Let Eurovision winners do drugs! (Even if they didn’t this time)
In news that has come as an absolute shocker to Nancy Reagan’s immediate friends and family in 1983, a metal band has recently been accused of potential drug use. Yes, it seems that nowhere on our planet is safe from the scourge of someone having a totally awesome time with no harm to anyone else, not even during the afterparty of a victory at this year’s Eurovision Song Contest.
As we reported over the weekend, Italian metal band Måneskin, who claimed the top prize in the famed over-the-top celebration of musical excess in all forms (save, apparently, for the chemically-induced kind), found itself under investigation as a result of a video which showed lead singer Damiano David briefly bent over a table following the group’s victory for “Zitti E Buoni” (“Shut Up And Behave”), the implication being that he was taking drugs. David himself immediately refuted the charges (“No cocaine, please, do not say that,” he proclaimed, perhaps because there was a far cooler drug available) and offered to take a drug test to prove his innocence. Sky News reports the results of that test have come back negative, thereby confirming David’s position. To which The A.V. Club would like to make the following statement:
Who. Fucking. Cares.
If the winners of the Eurovision Song Contest aren’t even allowed to do drugs, we’re in bad shape as a society. Did they perhaps simultaneously win the gold medal in the 400-meter relay at the Olympics? Is that why this is an issue? Or maybe the band was busily passing anti-drug legislation in its home country of Italy during the winning performance in question, in which case the hypocrisy of their personal behavior might actually be relevant? No? In that case, no one should care in the slightest if every member of Måneskin dove headfirst into a Scrooge McDuck-like swimming pool full of cocaine prior to performing—or after, or even during. (How rad would it be to watch a metal band platform-dive into cocaine in the midst of a song?

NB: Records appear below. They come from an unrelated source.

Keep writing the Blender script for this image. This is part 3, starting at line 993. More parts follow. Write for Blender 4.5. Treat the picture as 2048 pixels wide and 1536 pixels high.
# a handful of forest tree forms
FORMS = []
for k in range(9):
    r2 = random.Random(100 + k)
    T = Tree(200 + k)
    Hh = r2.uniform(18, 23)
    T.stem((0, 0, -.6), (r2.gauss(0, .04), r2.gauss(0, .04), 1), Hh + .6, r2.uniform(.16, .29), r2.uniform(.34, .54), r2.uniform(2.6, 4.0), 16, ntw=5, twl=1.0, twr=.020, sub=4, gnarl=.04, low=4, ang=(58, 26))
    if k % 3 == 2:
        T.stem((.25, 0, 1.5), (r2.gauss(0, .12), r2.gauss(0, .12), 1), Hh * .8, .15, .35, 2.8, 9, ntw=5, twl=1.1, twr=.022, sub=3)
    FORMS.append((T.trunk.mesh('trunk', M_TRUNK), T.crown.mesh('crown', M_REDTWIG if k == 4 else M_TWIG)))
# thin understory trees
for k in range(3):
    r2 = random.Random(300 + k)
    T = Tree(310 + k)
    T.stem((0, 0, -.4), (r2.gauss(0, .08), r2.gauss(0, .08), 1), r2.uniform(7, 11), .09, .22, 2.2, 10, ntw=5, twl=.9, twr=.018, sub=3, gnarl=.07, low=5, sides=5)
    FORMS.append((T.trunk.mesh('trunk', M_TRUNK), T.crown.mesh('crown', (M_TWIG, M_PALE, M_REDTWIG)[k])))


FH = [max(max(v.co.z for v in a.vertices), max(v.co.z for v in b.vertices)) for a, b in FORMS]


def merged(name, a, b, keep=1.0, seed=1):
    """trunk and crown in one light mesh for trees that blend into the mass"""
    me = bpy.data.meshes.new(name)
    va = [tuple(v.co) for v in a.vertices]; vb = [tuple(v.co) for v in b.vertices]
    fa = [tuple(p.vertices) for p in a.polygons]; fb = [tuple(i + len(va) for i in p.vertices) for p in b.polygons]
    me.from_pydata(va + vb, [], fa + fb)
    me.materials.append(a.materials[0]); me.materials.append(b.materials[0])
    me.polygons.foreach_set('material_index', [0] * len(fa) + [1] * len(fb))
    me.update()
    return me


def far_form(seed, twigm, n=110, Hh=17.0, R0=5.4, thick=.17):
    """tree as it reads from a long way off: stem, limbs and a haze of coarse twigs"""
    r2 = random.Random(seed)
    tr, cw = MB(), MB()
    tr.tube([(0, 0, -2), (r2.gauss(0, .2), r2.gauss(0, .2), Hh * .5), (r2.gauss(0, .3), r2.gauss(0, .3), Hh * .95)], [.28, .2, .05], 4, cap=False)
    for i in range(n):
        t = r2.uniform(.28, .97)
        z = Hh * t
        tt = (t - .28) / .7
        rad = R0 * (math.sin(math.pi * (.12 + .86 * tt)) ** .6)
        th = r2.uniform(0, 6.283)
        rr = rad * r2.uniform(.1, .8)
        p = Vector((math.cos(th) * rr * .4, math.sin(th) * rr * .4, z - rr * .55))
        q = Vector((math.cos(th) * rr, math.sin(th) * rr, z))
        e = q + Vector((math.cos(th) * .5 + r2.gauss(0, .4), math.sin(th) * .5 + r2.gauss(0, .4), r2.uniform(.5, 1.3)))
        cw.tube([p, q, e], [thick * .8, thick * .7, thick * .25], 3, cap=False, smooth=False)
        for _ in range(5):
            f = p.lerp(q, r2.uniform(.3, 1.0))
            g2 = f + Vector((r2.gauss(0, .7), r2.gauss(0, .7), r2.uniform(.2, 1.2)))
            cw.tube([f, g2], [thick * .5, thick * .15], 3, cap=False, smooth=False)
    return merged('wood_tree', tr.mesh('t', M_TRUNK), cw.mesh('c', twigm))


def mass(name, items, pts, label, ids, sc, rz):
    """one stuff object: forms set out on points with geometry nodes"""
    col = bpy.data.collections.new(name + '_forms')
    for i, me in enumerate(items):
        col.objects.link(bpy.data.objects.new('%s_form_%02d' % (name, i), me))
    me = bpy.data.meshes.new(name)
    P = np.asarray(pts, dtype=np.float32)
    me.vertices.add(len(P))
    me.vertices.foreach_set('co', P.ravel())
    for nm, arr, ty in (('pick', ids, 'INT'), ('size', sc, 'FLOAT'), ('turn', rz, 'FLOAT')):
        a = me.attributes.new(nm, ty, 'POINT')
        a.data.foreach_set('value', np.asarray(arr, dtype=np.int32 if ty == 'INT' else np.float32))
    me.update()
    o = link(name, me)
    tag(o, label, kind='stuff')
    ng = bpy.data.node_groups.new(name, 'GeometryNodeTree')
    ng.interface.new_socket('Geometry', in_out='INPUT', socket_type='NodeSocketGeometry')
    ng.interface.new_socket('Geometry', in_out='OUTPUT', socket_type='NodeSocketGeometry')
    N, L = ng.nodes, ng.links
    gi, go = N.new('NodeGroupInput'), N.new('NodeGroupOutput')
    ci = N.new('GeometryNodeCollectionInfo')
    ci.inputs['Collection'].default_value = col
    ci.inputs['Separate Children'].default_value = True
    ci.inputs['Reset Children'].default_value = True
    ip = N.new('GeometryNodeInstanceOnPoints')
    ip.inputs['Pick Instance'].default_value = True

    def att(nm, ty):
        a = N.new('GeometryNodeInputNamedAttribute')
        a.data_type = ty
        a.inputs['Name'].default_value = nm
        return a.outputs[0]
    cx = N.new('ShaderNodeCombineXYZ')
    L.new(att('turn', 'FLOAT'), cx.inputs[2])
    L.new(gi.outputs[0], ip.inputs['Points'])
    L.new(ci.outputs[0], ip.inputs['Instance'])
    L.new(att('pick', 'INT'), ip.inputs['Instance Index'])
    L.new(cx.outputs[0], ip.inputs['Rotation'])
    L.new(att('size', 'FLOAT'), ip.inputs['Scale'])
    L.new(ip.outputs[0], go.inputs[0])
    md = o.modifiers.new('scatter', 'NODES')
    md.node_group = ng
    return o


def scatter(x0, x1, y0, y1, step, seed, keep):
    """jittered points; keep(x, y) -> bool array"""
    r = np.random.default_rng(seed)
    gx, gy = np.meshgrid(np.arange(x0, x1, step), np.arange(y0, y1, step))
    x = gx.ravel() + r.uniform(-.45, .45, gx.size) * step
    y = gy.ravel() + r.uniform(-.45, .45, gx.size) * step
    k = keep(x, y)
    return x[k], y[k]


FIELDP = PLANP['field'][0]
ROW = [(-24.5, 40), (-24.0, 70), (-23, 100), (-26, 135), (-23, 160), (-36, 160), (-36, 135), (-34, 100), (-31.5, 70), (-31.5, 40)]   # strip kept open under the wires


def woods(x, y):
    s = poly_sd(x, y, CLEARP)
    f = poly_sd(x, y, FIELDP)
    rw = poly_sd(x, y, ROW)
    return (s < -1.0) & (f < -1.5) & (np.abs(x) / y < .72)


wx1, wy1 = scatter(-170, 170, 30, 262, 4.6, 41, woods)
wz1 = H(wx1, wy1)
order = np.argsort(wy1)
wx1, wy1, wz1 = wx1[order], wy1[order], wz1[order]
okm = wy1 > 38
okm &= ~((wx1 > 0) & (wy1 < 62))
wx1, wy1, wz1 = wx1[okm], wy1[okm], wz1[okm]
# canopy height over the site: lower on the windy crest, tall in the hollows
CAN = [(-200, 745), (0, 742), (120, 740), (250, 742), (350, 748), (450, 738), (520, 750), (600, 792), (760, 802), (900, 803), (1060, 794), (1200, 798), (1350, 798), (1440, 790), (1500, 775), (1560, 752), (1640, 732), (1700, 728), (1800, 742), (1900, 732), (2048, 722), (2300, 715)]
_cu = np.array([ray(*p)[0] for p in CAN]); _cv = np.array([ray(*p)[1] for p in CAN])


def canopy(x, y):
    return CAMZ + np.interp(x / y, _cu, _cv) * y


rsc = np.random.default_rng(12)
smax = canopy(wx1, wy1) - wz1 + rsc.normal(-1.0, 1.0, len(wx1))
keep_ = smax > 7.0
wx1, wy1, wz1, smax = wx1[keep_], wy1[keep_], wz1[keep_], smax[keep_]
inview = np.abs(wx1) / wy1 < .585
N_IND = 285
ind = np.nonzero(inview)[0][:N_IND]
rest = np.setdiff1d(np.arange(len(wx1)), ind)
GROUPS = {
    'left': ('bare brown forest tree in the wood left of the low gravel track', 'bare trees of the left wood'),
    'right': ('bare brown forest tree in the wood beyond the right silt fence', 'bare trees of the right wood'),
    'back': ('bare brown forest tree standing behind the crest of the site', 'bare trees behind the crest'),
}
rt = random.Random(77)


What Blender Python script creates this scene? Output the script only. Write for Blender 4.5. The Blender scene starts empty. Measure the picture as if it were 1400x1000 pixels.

Very rad.) There is no correlation between drug use and achievement in a glorified Battle Of The Bands, no matter how much the musical output of Keith Richards might testify otherwise.
So while our official position might be discouraging the use of illegal substances (definitely for ethical reasons, not legal ones), the idea that a Eurovision participant’s drug use should be a consideration in any way, shape, or extremely cool metal-act form seems about as reasonable as the idea that people should be looking to Eurovision metal bands for their cues on morality. Though, given Damiano David’s upright behavior (and stellar sense of fashion, as demonstrated in the above photo), maybe that’s not the worst idea in the world.